His decision to speak out stems from a desire to guide his children. "I never imagined I would ever share this with anyone…The reason that I felt like I needed to speak about this is because I wanted to be able to guide my own children when it comes to it, when it comes to them seeing stuff that is going to be there," he stated.

He acknowledged that such content is an inevitable part of life, much like "drink, drugs, money," and felt it was crucial to address.
Oduba stressed the urgency of the situation, stating, "I can’t keep quiet about what I went through and escaped only to save my children and see what is happening on a prevalence level…and not speak up about it."
He views it as a significant societal challenge: "This is, I believe, one of the biggest problems we have societally. There is such a prevalence."
He sees his disclosure as a personal sacrifice: "This is me putting my life as it is on the line, to save my children and to guide anybody else’s children going into a world where at their fingertips, they can fall into something they never asked to."
Highlighting the accidental exposure children face, he noted, "When we hear that 60 per cent of children are finding it accidentally, that it is cropping up on iPads, that it’s just so normal." He warned against inaction, suggesting that if the topic remains taboo, children will "start self-educating, because it’s too sensitive to touch. They will start sharing it between themselves."

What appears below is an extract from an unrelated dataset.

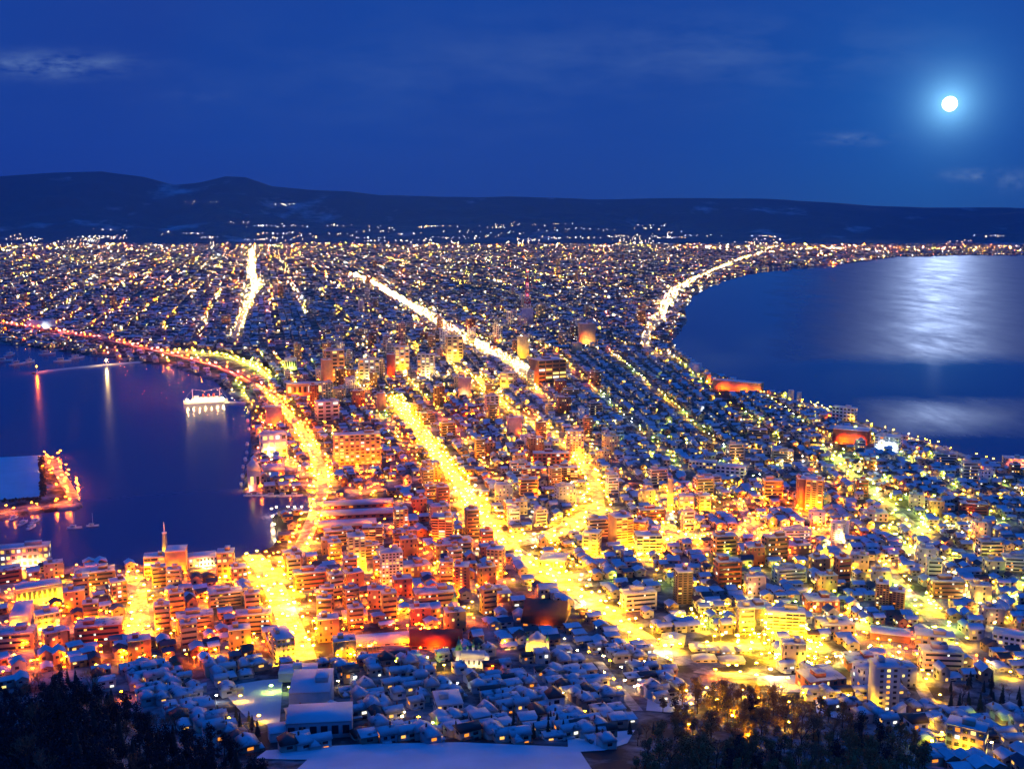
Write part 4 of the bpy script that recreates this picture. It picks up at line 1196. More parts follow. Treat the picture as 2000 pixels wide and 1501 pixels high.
BLOCKS = [block_mesh(*a) for a in [(16, 12, 16, 4, .2, 0), (22, 13, 20, 6, .2, 1), (13, 13, 28, 3, .16, 0), (28, 14, 14, 7, .2, 0), (18, 15, 34, 4, .18, 1), (12, 10, 20, 3, .2, 0),
                                   (34, 18, 12, 8, .18, 0), (20, 16, 26, 5, .2, 0), (15, 12, 40, 4, .15, 1), (26, 20, 9, 5, .25, 0)]]
def nearest_anchor(x, y):
    d = [math.hypot(x - a[1], y - a[2]) for a in ANCHORS]
    k = int(np.argmin(d))
    return ANCHORS[k][0], d[k]
def ordinal(n):
    if n == 1: return 'nearest'
    return str(n) + ('th' if 10 <= n % 100 <= 20 else {1: 'st', 2: 'nd', 3: 'rd'}.get(n % 10, 'th')) + ' nearest'
MCOL = [('cream', CREAM), ('tan', TAN), ('white', WHITE), ('brown', BROWN), ('rust red', RUST), ('grey', GREY), ('orange tan', ORANGE), ('yellow', YELLOW), ('pink grey', PINK)]
mids = []
for (x0, x1, y0, y1, n, pick) in [(560, 1180, 640, 800, 62, (0, 2, 3, 4, 7, 8, 5)), (0, 900, 1100, 1290, 40, (0, 3, 5, 9, 6)), (0, 1330, 505, 640, 60, (2, 4, 6, 7, 8, 3)),
                                  (1200, 2000, 850, 1250, 40, (0, 1, 3, 5, 9)), (800, 1200, 800, 1060, 36, (0, 1, 2, 5, 7)), (640, 1000, 1040, 1200, 18, (0, 5, 9, 3)), (1400, 1950, 1080, 1380, 16, (9, 0, 3))]:
    t = 0
    while n > 0 and t < 1500:
        t += 1
        px, py = rng.uniform(x0, x1), rng.uniform(y0, y1)
        x, y, z = at(px, py)
        k = int(rng.choice(pick)); me, W, D, h = BLOCKS[k]
        rad = math.hypot(W, D) / 2
        if float(shore(np.array([x]), np.array([y]))[0]) < rad + 8: continue
        if in_open(np.array([px]), np.array([py]))[0] or blocked(np.array([x]), np.array([y]), rad * .75, False)[0]: continue
        if any(math.hypot(x - a, y - b) < rad + c + 2 for a, b, c in KEEP): continue
        mids.append((x, y, z, k)); KEEP.append((x, y, rad + 1)); n -= 1
byanchor = {}
mids.sort(key=lambda q: math.hypot(q[0], q[1]))
tmp = []
for (x, y, z, k) in mids:
    a, d = nearest_anchor(x, y)
    tmp.append((a, d, x, y, z, k))
for a, d, x, y, z, k in sorted(tmp):
    byanchor[a] = byanchor.get(a, 0) + 1
    cn, c = MCOL[int(rng.integers(0, len(MCOL)))]
    _px, _py = proj(x, y, z)
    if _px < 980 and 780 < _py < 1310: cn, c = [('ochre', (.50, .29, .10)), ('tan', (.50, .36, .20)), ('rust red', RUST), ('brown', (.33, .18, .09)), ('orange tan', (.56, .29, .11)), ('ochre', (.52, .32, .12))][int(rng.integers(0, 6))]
    me, W, D, h = BLOCKS[k]
    kind = 'apartment_building' if h > 18 else 'office_building'
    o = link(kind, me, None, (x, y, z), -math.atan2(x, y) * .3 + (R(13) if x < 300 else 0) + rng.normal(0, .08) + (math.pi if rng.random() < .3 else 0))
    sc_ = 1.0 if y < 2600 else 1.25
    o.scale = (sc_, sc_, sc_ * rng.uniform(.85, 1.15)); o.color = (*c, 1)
    tag(o, '%s %s, %s to %s' % (cn, {0: 'mid-rise', 1: 'balcony block', 2: 'slim tower', 3: 'long low block', 4: 'balcony tower', 5: 'narrow mid-rise', 6: 'wide low block', 7: 'stout tower', 8: 'tall tower', 9: 'low broad block'}[k], ordinal(byanchor[a]), a),
        'apartment block' if h > 18 else 'office', 'mid-rise blocks of the town')

# ------------------------------------------------------------------ street grid, houses
def lots_near():
    """lots between fanning streets (x0 + slope * (y - 1000)) and cross streets"""
    xs, ys, an, wd = [], [], [], []
    for s0 in np.arange(-620, 1500, 13.5):
        sl = -0.38 * (420 - s0) / 620.0 if s0 < 420 else 0.0
        k = int(round((s0 + 620) / 13.5)) % 5
        if k == 0: continue                       # street
        for w0 in np.arange(430, 2650, 12.5):
            j = int(round((w0 - 430) / 12.5)) % 8
            if j == 0: continue
            y = w0 + 0.2 * s0
            x = s0 + sl * (y - 1000)
            xs.append(x); ys.append(y); an.append(math.atan(-sl) if True else 0)
    return np.array(xs), np.array(ys), np.array(an)

def lots_far(y0, y1, px_, py_, skip, ang):
    c, s = math.cos(ang), math.sin(ang)
    u = np.arange(-8500, 8500, px_); v = np.arange(y0 - 2600, y1 + 2600, py_)
    U, V = np.meshgrid(u, v)
    keep = ((np.arange(len(u)) % skip)[None, :] != 0) & ((np.arange(len(v)) % (skip + 2))[:, None] != 0)
    U, V = U[keep], V[keep]
    x = U * c - (V - 3000) * s; y = 3000 + U * s + (V - 3000) * c
    m = (y > y0) & (y <= y1) & (np.abs(x) < y * 0.52 + 60)
    return x[m], y[m], np.full(m.sum(), ang)

LX, LY, LA = lots_near()
m = (LY < 2600) & (np.abs(LX) < LY * 0.50 + 40) & (LY > 520)
LX, LY, LA = LX[m], LY[m], LA[m]
fx, fy, fa = lots_far(2600, 4700, 21, 18, 5, R(13))
gx2, gy2, ga = lots_far(4700, 11600, 38, 32, 5, R(13))
NX = np.concatenate([LX, fx, gx2]); NY = np.concatenate([LY, fy, gy2]); NA_ = np.concatenate([LA, fa, ga])
SC = np.concatenate([np.ones(len(LX)), np.full(len(fx), 1.45), np.full(len(gx2), 2.3)])
NX = NX + rng.normal(0, 1.2, len(NX)) * SC; NY = NY + rng.normal(0, 1.2, len(NX)) * SC
PX, PY = proj(NX, NY, H(NX, NY))
ok = (shore(NX, NY) > 9) & ~in_open(PX, PY) & (PX > -60) & (PX < 2060) & (PY < 1512)
ok &= rng.random(len(NX)) < np.where(NY < 2600, 0.88, np.where(NY < 4700, 0.85, np.where(NY < 7000, 0.72, np.where(NY < 9000, .5, .28))))
NX, NY, NA_, SC, PX, PY = [a[ok] for a in (NX, NY, NA_, SC, PX, PY)]
ok = ~blocked(NX, NY - 3.0, 8.0)
NX, NY, NA_, SC, PX, PY = [a[ok] for a in (NX, NY, NA_, SC, PX, PY)]
NZ = H(NX, NY)
NH = len(NX)
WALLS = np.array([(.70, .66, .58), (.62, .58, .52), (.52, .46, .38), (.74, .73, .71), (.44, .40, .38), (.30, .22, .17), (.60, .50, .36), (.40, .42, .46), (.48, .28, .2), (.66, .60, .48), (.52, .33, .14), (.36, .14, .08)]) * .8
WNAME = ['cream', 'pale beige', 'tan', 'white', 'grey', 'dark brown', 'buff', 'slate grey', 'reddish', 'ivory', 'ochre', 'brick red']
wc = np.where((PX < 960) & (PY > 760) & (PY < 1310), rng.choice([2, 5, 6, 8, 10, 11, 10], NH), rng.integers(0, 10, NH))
rsnow = rng.random(NH) < np.where(NY < 2600, np.where((PX < 950) & (PY < 1290), .58, 0.84), np.where(NY < 4000, .5, 0.28))
sxh = rng.uniform(8.0, 11.8, NH) * SC; syh = rng.uniform(7.2, 10.2, NH) * SC
szh = rng.choice([3.2, 5.6, 5.8, 6.2, 8.6], NH, p=[.12, .34, .3, .16, .08]) * np.where(SC > 2, 1.5, np.where(SC > 1.2, 1.15, 1.0))
rot = NA_ + np.where(rng.random(NH) < .5, 0, math.pi / 2) + rng.normal(0, .05, NH)
flat = rng.random(NH) < 0.16

# house template: walls, gable roof with eaves, windows on four sides
TV = [(-.5, -.5, -.8), (.5, -.5, -.8), (.5, .5, -.8), (-.5, .5, -.8), (-.5, -.5, 1), (.5, -.5, 1), (.5, .5, 1), (-.5, .5, 1), (-.5, 0, 1.38), (.5, 0, 1.38),
      (-.56, -.58, .99), (.56, -.58, .99), (.56, .58, .99), (-.56, .58, .99), (-.56, 0, 1.43), (.56, 0, 1.43)]
TF = [(0, 1, 5, 4), (1, 2, 6, 9, 5), (2, 3, 7, 6), (3, 0, 4, 8, 7), (10, 11, 15, 14), (12, 13, 14, 15)]
TM = [0, 0, 0, 0, 1, 1]
def win_t(face, u0, u1, z0, z1):
    b = len(TV); e = .512
    for u, z in ((u0, z0), (u1, z0), (u1, z1), (u0, z1)):
        TV.append({'f': (u, -e, z), 'b': (-u, e, z), 'r': (e, u, z), 'l': (-e, -u, z)}[face])
    TF.append((b, b + 1, b + 2, b + 3)); TM.append(2)
for fc in 'fb':
    win_t(fc, -.36, -.14, .60, .84); win_t(fc, .08, .34, .60, .84); win_t(fc, -.30, .02, .08, .36)
for fc in 'rl':
    win_t(fc, -.30, -.02, .60, .84); win_t(fc, .06, .30, .1, .34)
TV = np.array(TV); NF = len(TF)
tflat = np.concatenate([np.array(f) for f in TF]); ttot = np.array([len(f) for f in TF]); tm = np.array(TM)

def mass(name, idx, lab_kind=None, litp=0.3):
    n = len(idx)
    V = np.broadcast_to(TV, (n,) + TV.shape).copy()
    top = V[:, :, 2] > 1.0
    V[:, :, 2] = np.where(top & flat[idx][:, None], 1.0 + (V[:, :, 2] - 1.0) * 0.12, V[:, :, 2])
    V[:, :, 0] *= sxh[idx][:, None]; V[:, :, 1] *= syh[idx][:, None]; V[:, :, 2] *= szh[idx][:, None]
    c, s = np.cos(rot[idx])[:, None], np.sin(rot[idx])[:, None]
    X = V[:, :, 0] * c - V[:, :, 1] * s + NX[idx][:, None]
    Y = V[:, :, 0] * s + V[:, :, 1] * c + NY[idx][:, None]
    Z = V[:, :, 2] + NZ[idx][:, None]
    verts = np.stack([X, Y, Z], -1).reshape(-1, 3)
    fl = (tflat[None, :] + (np.arange(n) * len(TV))[:, None]).ravel()
    tot = np.tile(ttot, n)
    mi = np.tile(tm, (n, 1))
    lp = litp if np.ndim(litp) == 0 else litp[:, None]
    lit = rng.random((n, NF)) < lp
    pick = rng.choice([2, 2, 3, 3, 4, 5], size=(n, NF))
    mi = np.where(mi == 2, np.where(lit, pick, 6), mi).ravel()
    j = rng.uniform(.85, 1.1, (n, 1))
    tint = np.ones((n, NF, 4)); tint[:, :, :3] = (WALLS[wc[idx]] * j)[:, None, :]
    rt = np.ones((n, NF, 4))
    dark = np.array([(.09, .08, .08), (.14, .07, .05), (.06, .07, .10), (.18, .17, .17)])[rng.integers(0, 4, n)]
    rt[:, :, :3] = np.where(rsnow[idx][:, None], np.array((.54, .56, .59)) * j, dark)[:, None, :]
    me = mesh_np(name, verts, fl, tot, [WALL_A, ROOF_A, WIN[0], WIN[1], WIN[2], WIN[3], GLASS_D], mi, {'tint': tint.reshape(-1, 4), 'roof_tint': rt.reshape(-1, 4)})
    return link(name, me)

# the 300 nearest houses in the frame stand as objects of their own
inframe = (PX > 4) & (PX < 1996) & (PY < 1492)
dist = np.hypot(NX, NY) + np.where(inframe, 0, 1e6)
order = np.argsort(dist)
own = order[:300]; rest = order[300:]
own = own[np.argsort(dist[own])]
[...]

Oduba concluded by advocating for a shift in public discourse. "I just want us to change the conversation around it more. I really want to give other caregivers and parents the opportunity to lean into the difficult conversation because I think about that traditional idea of sex education, that right now kids are being educated at 14 at school."
Reflecting on his own experience: "In my case, I’d had five years of exposure to a world that nobody is discussing."